• **WHAT THIS TASK INVOLVES**: Reproduce nothing but the closing run of lines: the line with "w = ((E < 10 + 26" and each line that follows it to the end of the data.

• **DATA EXCERPT**:
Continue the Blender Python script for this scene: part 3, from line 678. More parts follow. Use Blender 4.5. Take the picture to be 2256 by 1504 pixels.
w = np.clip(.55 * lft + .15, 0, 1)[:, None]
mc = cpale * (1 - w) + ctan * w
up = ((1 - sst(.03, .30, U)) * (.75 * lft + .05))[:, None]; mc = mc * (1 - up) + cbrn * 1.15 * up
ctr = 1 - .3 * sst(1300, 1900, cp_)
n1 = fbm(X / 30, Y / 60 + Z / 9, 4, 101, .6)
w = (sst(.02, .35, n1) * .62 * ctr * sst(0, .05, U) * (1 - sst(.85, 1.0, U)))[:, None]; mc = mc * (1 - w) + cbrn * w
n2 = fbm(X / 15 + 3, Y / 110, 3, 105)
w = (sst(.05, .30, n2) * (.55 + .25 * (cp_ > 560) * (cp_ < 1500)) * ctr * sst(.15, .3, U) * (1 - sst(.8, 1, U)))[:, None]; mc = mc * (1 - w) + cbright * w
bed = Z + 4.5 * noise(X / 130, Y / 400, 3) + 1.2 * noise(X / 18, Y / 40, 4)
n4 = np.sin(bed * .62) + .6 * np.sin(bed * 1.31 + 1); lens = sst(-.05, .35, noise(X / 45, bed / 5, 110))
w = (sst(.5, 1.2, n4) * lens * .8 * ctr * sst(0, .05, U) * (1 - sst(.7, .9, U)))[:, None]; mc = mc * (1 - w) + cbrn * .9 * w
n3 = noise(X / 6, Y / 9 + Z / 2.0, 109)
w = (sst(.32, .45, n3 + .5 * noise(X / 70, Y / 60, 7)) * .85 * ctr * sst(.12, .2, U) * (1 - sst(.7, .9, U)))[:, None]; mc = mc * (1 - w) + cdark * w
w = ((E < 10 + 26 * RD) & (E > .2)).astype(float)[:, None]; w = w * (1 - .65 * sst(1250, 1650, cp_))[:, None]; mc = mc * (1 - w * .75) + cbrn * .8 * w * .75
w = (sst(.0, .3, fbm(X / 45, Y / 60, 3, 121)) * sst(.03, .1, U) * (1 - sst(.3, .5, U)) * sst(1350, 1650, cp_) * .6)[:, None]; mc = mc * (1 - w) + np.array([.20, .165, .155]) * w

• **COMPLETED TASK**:
w = ((E < 10 + 26 * RD) & (E > .2)).astype(float)[:, None]; w = w * (1 - .65 * sst(1250, 1650, cp_))[:, None]; mc = mc * (1 - w * .75) + cbrn * .8 * w * .75
w = (sst(.0, .3, fbm(X / 45, Y / 60, 3, 121)) * sst(.03, .1, U) * (1 - sst(.3, .5, U)) * sst(1350, 1650, cp_) * .6)[:, None]; mc = mc * (1 - w) + np.array([.20, .165, .155]) * w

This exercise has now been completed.